TASK INPUT:

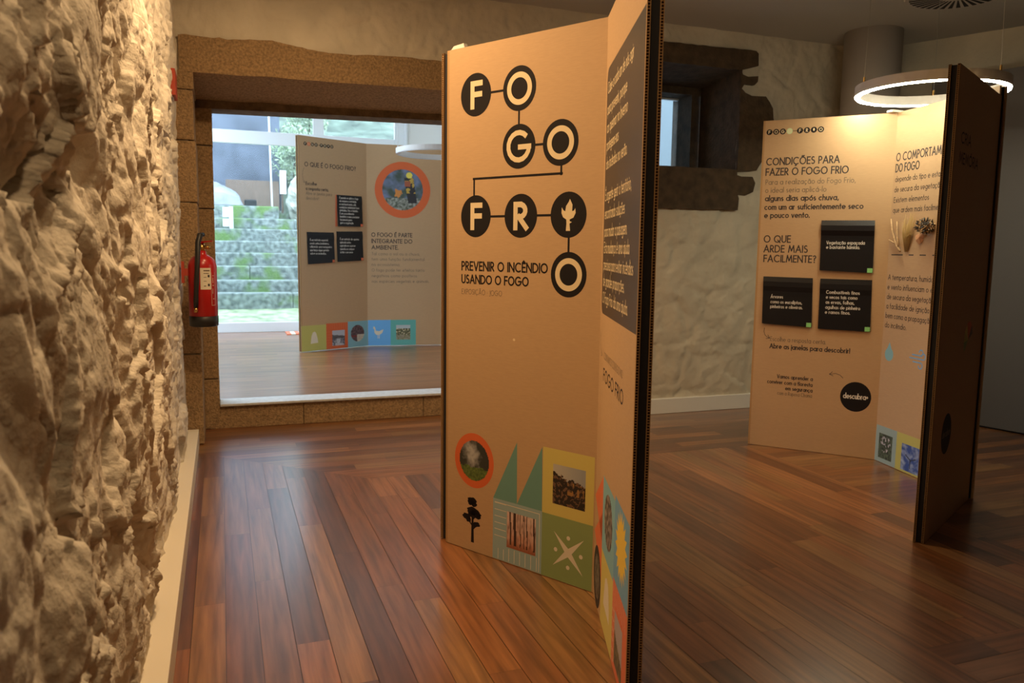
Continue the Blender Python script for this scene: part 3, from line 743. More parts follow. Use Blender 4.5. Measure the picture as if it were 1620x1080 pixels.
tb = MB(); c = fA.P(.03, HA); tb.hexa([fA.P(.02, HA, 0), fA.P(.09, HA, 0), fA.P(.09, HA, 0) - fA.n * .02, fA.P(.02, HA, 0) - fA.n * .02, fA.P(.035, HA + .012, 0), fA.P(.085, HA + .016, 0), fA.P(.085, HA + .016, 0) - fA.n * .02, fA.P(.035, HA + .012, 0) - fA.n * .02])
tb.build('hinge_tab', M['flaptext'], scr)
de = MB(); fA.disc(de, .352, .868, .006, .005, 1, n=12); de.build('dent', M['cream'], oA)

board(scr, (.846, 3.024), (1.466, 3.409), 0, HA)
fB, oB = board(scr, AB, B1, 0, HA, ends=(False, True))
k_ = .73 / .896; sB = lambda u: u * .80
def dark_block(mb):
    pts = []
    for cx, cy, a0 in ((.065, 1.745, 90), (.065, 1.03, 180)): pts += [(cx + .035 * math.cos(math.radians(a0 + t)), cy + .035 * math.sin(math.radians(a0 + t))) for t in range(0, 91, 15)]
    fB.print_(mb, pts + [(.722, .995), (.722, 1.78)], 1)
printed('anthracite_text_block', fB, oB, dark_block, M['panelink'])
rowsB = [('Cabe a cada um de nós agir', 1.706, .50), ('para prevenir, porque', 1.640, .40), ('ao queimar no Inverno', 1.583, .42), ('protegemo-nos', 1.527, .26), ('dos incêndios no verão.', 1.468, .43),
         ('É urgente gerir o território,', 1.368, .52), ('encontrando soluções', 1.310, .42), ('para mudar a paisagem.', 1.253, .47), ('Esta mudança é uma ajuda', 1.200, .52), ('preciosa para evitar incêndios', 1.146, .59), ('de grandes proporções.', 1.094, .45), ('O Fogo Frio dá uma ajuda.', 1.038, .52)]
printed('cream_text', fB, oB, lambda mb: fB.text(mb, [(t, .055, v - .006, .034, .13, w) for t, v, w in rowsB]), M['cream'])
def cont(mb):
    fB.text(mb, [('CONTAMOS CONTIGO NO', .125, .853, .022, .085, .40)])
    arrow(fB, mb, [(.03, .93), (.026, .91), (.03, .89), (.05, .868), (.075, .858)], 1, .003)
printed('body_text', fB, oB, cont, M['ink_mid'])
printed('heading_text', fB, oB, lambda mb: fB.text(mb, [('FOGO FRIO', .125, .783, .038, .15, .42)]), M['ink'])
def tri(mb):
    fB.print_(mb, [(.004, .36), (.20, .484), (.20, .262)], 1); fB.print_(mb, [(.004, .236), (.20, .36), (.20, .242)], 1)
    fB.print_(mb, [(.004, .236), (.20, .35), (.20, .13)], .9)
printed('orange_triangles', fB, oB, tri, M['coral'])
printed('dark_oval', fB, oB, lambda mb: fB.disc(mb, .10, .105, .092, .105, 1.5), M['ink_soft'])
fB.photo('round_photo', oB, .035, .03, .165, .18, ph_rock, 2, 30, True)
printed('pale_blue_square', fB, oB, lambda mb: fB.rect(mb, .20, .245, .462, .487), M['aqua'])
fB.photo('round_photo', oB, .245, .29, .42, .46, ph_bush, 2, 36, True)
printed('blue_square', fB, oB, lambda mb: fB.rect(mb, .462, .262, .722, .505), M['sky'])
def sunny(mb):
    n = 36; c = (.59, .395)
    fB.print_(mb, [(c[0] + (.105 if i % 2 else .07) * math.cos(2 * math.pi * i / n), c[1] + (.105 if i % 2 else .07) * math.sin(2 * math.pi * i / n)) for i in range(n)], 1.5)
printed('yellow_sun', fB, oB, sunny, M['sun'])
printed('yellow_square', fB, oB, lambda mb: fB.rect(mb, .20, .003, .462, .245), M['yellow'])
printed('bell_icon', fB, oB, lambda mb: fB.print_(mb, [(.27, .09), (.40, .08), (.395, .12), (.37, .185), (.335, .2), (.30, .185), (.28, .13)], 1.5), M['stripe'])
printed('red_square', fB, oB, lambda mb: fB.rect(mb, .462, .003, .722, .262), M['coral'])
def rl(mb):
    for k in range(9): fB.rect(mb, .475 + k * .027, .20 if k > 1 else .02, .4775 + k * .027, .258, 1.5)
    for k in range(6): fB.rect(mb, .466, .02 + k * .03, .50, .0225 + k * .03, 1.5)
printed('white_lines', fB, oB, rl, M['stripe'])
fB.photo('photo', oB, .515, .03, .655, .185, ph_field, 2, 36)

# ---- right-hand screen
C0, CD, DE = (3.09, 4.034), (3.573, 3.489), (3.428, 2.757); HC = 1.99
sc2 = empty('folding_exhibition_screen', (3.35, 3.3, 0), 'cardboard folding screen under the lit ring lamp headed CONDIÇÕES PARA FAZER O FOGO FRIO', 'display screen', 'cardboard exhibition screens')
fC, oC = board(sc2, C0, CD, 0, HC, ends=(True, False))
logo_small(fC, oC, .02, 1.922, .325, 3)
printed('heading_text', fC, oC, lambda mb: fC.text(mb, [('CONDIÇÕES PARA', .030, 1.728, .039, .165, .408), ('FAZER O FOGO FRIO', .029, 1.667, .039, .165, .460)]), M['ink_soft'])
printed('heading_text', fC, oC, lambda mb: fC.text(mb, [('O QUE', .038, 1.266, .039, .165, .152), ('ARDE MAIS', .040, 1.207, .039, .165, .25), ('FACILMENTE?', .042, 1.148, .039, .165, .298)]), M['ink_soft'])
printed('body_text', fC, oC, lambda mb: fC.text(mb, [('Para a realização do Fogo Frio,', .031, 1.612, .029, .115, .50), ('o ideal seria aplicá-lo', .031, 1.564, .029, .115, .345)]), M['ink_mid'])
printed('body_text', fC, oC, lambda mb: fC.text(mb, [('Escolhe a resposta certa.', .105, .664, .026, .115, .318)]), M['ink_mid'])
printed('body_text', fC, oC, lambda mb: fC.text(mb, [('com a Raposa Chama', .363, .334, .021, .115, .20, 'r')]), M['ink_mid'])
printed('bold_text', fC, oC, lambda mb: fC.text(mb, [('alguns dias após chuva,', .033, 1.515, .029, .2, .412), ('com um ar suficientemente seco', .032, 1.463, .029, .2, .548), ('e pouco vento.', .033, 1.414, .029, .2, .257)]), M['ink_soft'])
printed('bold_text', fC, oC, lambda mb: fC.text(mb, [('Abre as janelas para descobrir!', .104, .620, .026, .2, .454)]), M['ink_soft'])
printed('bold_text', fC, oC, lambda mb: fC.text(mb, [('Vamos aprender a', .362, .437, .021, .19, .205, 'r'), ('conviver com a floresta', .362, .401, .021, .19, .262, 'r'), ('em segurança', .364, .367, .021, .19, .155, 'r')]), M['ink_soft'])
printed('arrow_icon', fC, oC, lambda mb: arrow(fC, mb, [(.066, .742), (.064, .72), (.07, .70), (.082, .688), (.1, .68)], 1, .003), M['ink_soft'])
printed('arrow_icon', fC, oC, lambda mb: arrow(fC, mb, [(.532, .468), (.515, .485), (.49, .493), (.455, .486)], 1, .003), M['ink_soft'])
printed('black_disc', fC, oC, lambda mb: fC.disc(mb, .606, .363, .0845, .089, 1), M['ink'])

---

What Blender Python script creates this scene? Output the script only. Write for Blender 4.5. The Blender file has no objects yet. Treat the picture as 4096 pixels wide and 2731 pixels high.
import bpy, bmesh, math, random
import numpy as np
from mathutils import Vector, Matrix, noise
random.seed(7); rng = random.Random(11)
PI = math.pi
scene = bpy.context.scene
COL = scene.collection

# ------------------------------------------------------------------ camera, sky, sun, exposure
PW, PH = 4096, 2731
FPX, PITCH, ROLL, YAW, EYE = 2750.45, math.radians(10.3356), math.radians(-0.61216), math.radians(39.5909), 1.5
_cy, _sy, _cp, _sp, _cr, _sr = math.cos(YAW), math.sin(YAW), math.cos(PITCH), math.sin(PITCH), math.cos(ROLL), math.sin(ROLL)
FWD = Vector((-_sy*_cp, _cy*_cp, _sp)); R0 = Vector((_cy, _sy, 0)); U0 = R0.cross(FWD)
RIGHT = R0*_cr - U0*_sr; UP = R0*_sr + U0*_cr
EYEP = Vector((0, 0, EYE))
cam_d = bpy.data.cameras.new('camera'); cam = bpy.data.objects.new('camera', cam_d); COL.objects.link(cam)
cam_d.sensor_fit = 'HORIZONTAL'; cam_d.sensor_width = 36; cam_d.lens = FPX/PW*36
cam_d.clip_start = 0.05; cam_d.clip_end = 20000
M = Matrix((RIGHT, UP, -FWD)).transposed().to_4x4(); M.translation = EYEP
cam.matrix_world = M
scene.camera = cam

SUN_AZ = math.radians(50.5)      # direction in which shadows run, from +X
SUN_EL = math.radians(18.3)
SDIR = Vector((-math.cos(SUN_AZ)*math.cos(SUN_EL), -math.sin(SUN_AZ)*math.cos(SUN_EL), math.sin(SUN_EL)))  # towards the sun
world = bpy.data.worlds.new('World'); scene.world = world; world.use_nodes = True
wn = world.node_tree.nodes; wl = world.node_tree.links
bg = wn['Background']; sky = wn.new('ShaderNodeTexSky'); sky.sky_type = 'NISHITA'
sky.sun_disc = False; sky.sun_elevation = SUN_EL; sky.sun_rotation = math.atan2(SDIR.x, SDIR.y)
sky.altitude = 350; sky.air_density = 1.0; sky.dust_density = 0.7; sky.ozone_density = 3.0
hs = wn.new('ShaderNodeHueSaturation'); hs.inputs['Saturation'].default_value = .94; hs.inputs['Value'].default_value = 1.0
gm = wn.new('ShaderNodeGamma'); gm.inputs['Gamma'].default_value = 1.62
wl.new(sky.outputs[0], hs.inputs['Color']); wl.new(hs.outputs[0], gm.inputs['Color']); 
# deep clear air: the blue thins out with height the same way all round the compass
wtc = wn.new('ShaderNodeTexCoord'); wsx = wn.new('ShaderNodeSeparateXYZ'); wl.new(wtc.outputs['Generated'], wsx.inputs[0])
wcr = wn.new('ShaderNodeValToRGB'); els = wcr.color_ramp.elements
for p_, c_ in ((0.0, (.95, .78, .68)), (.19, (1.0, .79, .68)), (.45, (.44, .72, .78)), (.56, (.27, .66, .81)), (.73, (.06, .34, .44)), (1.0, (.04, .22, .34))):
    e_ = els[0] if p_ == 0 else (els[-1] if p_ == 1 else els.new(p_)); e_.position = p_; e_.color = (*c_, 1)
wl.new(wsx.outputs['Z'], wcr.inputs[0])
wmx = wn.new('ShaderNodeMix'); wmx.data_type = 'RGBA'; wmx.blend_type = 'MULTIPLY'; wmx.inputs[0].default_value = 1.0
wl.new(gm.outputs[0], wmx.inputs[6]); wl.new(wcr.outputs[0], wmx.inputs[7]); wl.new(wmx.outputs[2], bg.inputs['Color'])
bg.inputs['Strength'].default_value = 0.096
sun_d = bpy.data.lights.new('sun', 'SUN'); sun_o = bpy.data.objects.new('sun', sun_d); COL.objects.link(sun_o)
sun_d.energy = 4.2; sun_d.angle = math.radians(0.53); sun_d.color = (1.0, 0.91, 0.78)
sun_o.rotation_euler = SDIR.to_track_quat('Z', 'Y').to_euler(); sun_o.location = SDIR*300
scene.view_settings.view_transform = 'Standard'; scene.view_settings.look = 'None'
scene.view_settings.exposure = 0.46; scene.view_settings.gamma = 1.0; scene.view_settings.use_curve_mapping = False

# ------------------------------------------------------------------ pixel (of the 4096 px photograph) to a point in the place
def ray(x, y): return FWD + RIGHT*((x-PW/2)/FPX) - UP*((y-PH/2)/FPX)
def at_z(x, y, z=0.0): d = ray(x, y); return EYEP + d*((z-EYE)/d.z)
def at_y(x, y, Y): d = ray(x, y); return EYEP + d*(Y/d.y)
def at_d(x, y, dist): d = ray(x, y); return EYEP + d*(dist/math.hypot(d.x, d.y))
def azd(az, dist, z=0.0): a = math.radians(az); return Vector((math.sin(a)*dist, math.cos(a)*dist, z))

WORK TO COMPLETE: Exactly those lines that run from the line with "What Blender Python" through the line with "COL = scene.collection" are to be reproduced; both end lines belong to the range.

RESULT OF THE EXERCISE:
What Blender Python script creates this scene? Output the script only. Write for Blender 4.5. The Blender file has no objects yet. Treat the picture as 4096 pixels wide and 2731 pixels high.
import bpy, bmesh, math, random
import numpy as np
from mathutils import Vector, Matrix, noise
random.seed(7); rng = random.Random(11)
PI = math.pi
scene = bpy.context.scene
COL = scene.collection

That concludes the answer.